● Data shown:
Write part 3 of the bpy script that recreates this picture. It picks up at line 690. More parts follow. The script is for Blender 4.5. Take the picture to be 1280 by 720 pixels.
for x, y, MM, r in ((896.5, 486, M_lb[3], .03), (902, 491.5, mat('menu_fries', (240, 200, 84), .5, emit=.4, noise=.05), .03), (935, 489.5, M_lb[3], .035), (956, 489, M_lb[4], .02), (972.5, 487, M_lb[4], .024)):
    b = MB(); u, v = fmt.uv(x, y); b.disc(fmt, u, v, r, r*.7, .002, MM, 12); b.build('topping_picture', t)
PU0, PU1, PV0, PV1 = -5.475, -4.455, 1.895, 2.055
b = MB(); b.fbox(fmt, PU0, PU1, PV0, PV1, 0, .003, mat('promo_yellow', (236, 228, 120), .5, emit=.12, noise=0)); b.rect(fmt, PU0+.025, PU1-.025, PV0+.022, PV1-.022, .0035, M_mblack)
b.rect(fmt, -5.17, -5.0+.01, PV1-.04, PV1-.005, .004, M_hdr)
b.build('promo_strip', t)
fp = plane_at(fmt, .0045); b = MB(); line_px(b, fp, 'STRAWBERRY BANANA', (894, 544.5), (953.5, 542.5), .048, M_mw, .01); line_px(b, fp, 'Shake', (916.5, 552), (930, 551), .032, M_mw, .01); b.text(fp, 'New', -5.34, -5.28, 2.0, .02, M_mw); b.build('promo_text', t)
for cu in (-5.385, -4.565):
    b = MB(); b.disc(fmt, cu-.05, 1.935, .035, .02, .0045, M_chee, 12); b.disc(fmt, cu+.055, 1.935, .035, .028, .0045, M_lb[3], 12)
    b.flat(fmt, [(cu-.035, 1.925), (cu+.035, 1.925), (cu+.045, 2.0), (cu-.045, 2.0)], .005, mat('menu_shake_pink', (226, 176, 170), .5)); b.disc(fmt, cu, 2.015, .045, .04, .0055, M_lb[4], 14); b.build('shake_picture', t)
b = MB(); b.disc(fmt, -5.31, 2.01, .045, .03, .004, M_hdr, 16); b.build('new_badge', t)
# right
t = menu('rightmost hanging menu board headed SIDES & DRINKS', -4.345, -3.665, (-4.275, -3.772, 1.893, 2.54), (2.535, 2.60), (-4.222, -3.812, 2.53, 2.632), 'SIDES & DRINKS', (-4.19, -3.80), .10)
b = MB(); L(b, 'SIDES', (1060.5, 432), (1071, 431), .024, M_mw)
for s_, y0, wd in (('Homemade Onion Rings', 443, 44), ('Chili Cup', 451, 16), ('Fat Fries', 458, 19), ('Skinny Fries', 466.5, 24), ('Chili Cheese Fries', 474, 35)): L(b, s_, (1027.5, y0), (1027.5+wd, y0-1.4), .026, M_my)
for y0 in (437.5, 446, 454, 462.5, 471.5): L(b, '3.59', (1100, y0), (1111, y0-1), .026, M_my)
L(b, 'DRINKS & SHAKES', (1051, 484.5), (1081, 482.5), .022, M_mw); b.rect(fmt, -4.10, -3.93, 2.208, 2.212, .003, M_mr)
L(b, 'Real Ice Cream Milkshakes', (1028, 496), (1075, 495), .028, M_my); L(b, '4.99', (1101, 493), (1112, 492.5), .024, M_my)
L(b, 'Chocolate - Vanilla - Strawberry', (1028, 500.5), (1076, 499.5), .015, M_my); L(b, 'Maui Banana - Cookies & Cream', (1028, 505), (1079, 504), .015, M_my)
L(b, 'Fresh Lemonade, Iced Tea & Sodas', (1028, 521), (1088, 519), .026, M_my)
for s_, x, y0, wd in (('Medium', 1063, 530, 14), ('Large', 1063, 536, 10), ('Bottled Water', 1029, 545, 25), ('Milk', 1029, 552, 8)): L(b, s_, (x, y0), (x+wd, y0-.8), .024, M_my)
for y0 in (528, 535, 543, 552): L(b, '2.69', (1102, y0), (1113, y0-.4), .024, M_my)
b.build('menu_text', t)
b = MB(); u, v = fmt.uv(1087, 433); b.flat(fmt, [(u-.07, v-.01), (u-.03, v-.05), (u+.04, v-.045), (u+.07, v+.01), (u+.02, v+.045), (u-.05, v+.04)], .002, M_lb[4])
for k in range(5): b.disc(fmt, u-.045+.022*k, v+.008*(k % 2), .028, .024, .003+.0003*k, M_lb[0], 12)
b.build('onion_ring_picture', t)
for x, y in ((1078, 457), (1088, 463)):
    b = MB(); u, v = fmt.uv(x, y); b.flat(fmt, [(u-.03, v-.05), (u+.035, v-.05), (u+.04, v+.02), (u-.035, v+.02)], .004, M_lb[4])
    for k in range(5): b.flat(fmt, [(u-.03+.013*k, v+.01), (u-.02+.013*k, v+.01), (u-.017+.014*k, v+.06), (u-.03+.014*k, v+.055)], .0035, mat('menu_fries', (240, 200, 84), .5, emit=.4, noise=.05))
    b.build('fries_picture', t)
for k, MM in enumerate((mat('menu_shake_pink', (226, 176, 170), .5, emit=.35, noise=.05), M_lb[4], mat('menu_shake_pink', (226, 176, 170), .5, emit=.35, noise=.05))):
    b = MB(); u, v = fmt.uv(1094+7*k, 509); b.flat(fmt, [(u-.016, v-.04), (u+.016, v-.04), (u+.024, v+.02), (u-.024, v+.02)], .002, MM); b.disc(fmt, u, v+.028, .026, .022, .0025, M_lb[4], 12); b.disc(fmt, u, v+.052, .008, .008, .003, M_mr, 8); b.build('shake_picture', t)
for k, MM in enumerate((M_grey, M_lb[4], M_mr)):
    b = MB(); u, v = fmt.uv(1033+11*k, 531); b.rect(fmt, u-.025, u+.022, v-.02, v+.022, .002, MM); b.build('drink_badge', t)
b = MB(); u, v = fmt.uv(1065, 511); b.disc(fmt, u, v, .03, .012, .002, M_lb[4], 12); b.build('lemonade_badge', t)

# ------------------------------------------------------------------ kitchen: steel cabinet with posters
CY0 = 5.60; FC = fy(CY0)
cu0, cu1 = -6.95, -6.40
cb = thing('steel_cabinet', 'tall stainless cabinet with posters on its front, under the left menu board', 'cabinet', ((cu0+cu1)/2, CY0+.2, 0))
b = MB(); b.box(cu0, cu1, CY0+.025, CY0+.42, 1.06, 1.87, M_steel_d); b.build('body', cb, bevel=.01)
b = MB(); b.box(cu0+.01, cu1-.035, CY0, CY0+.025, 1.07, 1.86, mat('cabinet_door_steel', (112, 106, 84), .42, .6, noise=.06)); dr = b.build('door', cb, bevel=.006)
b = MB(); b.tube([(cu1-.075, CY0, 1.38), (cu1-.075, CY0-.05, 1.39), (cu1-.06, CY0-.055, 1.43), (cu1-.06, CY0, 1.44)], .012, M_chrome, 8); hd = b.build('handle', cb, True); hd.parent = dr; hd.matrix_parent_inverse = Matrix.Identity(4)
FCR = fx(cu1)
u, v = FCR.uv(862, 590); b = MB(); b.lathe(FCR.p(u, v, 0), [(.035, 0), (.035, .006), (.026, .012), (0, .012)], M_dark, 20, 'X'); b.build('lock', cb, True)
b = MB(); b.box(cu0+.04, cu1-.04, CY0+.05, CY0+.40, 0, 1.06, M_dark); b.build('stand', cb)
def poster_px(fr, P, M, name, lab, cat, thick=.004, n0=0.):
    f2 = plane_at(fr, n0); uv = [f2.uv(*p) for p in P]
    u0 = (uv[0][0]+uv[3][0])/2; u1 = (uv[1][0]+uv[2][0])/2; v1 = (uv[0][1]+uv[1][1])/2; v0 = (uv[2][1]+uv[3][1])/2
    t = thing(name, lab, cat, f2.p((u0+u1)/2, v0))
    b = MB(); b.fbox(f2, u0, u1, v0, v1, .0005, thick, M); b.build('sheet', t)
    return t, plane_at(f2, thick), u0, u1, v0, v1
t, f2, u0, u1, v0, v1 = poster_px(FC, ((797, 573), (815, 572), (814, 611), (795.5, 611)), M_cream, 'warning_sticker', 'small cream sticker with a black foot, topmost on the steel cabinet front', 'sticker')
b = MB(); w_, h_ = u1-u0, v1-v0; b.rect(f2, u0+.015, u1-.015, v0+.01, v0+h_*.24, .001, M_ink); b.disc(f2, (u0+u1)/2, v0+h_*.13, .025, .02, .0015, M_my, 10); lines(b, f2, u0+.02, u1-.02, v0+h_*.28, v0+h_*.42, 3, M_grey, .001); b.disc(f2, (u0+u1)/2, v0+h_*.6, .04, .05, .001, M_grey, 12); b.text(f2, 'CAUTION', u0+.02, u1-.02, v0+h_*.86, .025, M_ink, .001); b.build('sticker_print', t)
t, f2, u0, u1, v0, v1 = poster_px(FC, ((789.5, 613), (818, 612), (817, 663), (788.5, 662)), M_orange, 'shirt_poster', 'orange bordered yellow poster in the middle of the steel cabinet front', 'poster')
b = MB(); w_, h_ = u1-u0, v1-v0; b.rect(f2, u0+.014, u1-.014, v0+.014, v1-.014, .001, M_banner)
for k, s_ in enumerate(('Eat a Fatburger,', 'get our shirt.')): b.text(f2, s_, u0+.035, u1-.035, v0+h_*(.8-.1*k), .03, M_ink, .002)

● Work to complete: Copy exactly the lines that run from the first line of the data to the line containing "b.build('promo_strip', t)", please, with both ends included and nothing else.

● Answer to this exercise:
Write part 3 of the bpy script that recreates this picture. It picks up at line 690. More parts follow. The script is for Blender 4.5. Take the picture to be 1280 by 720 pixels.
for x, y, MM, r in ((896.5, 486, M_lb[3], .03), (902, 491.5, mat('menu_fries', (240, 200, 84), .5, emit=.4, noise=.05), .03), (935, 489.5, M_lb[3], .035), (956, 489, M_lb[4], .02), (972.5, 487, M_lb[4], .024)):
    b = MB(); u, v = fmt.uv(x, y); b.disc(fmt, u, v, r, r*.7, .002, MM, 12); b.build('topping_picture', t)
PU0, PU1, PV0, PV1 = -5.475, -4.455, 1.895, 2.055
b = MB(); b.fbox(fmt, PU0, PU1, PV0, PV1, 0, .003, mat('promo_yellow', (236, 228, 120), .5, emit=.12, noise=0)); b.rect(fmt, PU0+.025, PU1-.025, PV0+.022, PV1-.022, .0035, M_mblack)
b.rect(fmt, -5.17, -5.0+.01, PV1-.04, PV1-.005, .004, M_hdr)
b.build('promo_strip', t)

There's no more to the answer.